Tariffs can have some unexpected effects. PBS ran a story for example how increases in steel tariffs that were not coupled by increases in nail tariffs resulted in more nail imports and hardship for a local US nail manufacturer.
As another example, and more generally
Businesses like Detroit Bikes react to tariffs in many ways, and one of the most significant is in finding alternate sources of goods. If Pashak succeeds in finding cheaper substitute parts, he keeps costs down on his bikes, which range from about $400 to $1,250. That then blunts the overall price increase for his customers.
Economists call this "substitution," and say it affects how much consumers pay for tariffs.
"The impacts of these wars depend heavily on the substitution effect," says Amit Khandelwal, a professor of international business at Columbia University.
[...]
But finding replacements for things like bike chains or software chips is considerably harder; factories can't just be ginned up on demand. "Generally, the more specialized products often take longer to substitute," Khandelwal says.
Other indirect effects include hardship in other sectors due to external retaliatory tariffs.

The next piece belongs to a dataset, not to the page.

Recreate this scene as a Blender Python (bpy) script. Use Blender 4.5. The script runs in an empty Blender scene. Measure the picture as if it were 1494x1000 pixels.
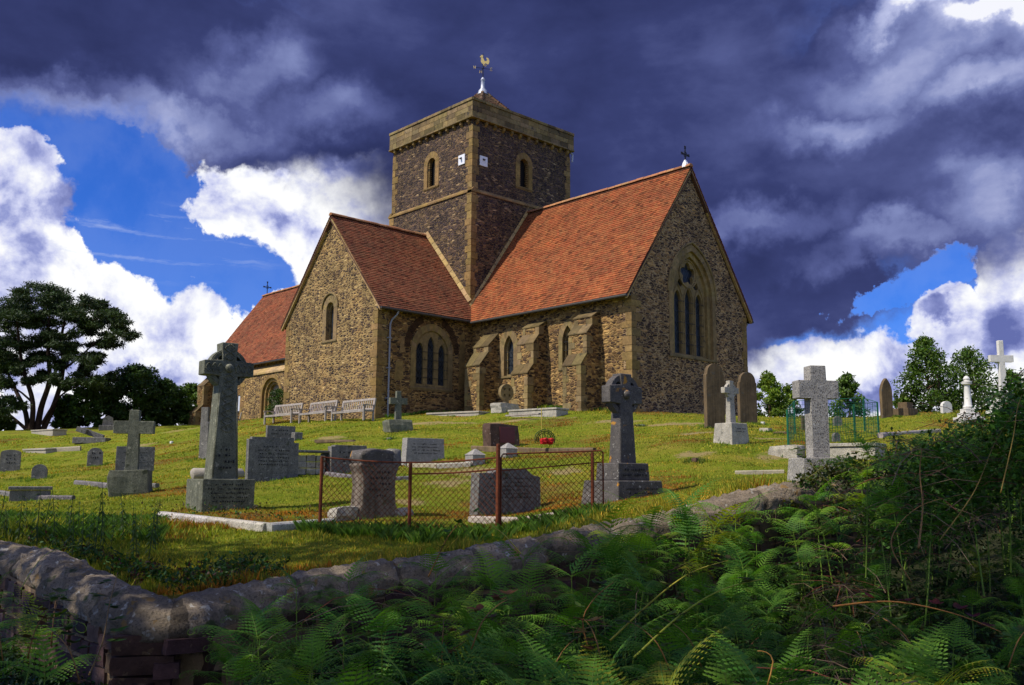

The US agriculture being the prime example here, with some bailouts put in place to compensate.
Ultimately the trade war is blamed at least in part for the current global manufacturing recession/slump. The US took longer to feel that, but apparently it's hit home as well. (See also my question on econ.SE on that.)
As far as your more focused questions, US steel imports did fall some 12% in the first this year. Actually 14% including August. US steel prices have generally followed the vagaries of tariff announcements:
US steel production did go up to 2014 levels (previous source) after tariffs were enacted.
Production is up since 2016, but it has been higher as recently as 2014. Figures from the U.S. Geological Survey, which gets its data from the American Iron and Steel Institute, show an increase in raw steel production from 2016 to 2018 of 10.8%. Production hit 87 million metric tons in 2018, but was 88.2 million metric tons in 2014.
“These are improvements, but we’ve seen improvement of similar double-digit magnitude in the past,” John Anton, director of steel analytics at IHS Markit, told us in citing monthly year-over-year production increases, from a high of 9.1% in January to a low of 3.1% in June. “We’ve also seen deep cuts” in production in the past, he added. “But production is up.” [...]
The price spike in 2018 was unsustainable. U.S. steel prices “went up by more than the tariff rate,” said Anton, who put the increase at about 53% higher than European prices. “When you go too high,” he said, “you’re going to attract imports.” Prices now in the U.S. are only about 7% higher than European prices, he said.
Even the fairly conservative, but free-trade leaning American Enterprise Institute ran this story:
$900,000 per job
That’s the cost to US consumers of Tariff Man’s steel tariffs as calculated by the Peterson Institute for International Economics and reported by the Washington Post “Trump’s steel tariffs cost U.S. consumers $900,000 for every job created, experts say“:
[...] The cost is more than 13 times the typical salary of a steelworker, according to Labor Department data, and it is similar to other economists’ estimates that Trump’s tariffs on washing machines are costing consumers $815,000 per job created.
Trump has [falsely] claimed that other countries are paying the tariff bill, but evidence shows the tariffs are taxes paid by Americans. U.S. companies that buy metals are either absorbing higher costs or passing them along to consumers. General Motors and Ford said Trump’s tariffs have cost them $1 billion each.
[AEI author ponders]: More “winning”? Or more “backfire economics” and costly “economic suicide bombings”?